Task brief:
Scan the material and copy every line in which "this" appears.

Source material:
══════════
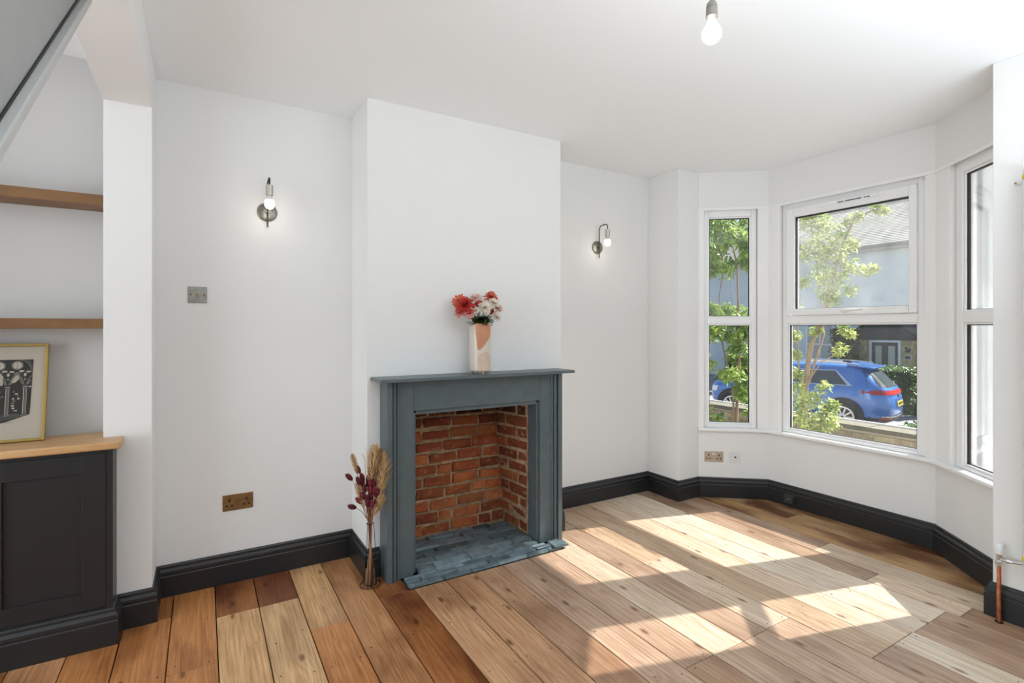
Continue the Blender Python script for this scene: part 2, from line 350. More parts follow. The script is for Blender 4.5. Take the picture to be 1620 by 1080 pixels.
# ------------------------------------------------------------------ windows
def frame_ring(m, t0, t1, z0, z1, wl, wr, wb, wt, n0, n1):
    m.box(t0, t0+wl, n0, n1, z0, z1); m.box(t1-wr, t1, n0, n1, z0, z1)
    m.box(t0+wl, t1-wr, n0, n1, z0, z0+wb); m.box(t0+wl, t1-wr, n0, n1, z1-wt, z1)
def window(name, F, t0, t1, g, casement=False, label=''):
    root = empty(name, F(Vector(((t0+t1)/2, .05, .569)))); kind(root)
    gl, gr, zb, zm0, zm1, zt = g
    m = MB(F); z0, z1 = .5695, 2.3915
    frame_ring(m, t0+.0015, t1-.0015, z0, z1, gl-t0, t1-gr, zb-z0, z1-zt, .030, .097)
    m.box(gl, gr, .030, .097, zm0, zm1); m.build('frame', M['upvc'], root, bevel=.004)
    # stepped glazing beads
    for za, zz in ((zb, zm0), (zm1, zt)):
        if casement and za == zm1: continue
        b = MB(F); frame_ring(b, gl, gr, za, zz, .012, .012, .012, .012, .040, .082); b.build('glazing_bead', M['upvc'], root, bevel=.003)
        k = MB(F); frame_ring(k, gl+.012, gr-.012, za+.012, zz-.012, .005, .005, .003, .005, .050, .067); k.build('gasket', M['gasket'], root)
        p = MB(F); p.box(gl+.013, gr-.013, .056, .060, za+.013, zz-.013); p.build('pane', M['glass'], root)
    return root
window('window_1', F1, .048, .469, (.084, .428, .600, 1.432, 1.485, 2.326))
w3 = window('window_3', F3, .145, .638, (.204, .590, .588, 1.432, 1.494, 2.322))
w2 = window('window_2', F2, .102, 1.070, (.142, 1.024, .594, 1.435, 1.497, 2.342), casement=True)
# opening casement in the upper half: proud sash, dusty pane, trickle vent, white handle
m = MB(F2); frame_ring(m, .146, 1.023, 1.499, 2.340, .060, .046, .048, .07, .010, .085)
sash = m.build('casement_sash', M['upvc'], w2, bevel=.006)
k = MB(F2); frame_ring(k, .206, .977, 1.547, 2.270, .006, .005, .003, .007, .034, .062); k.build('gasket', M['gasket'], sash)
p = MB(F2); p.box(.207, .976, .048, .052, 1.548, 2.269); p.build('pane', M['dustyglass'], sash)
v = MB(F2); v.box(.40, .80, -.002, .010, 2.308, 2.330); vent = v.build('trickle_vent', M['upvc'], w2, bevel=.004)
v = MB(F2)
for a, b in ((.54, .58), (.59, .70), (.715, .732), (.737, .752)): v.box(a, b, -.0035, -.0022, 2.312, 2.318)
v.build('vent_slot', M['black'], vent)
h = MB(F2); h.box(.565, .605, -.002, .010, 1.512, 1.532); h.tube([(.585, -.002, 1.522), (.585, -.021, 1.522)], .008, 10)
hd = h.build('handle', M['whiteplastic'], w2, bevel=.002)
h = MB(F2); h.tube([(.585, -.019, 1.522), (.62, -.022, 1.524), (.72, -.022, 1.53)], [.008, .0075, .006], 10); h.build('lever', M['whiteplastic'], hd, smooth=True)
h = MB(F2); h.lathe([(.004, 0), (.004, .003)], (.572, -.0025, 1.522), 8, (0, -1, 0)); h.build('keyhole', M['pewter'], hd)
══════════
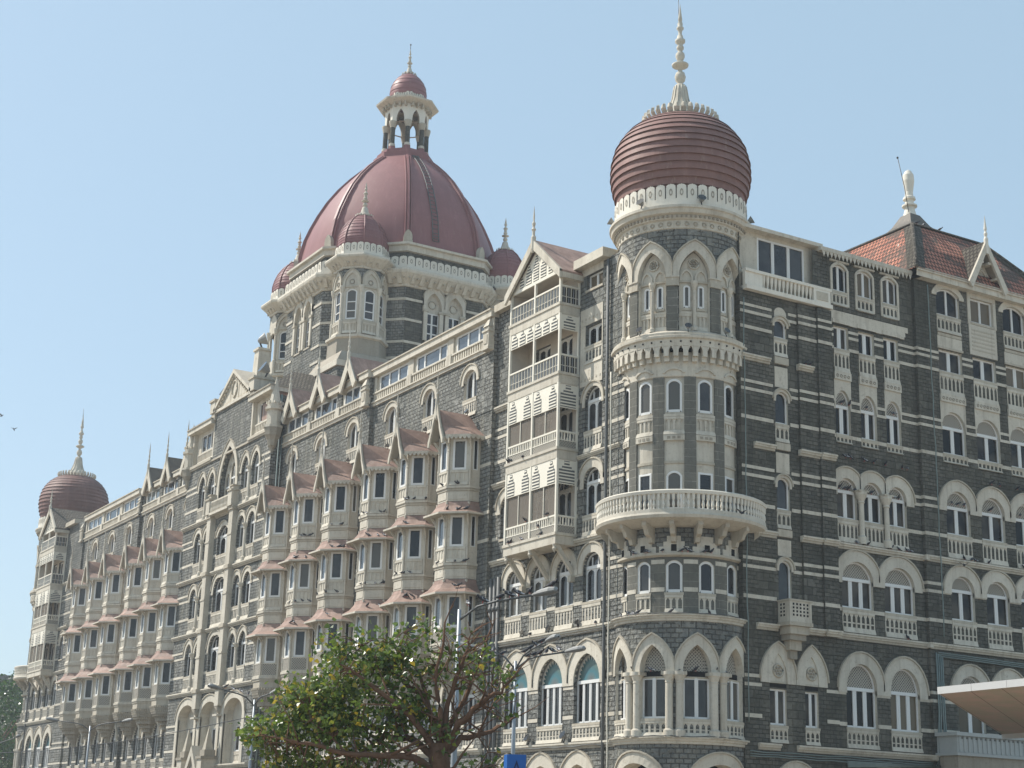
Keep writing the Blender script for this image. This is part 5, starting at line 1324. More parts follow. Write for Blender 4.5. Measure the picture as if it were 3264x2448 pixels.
══════════
Correct result:
Continue the Blender Python script for this scene: part 2, from line 350. More parts follow. The script is for Blender 4.5. Take the picture to be 1620 by 1080 pixels.
Keep writing the Blender script for this image. This is part 5, starting at line 1324. More parts follow. Write for Blender 4.5. Measure the picture as if it were 3264x2448 pixels.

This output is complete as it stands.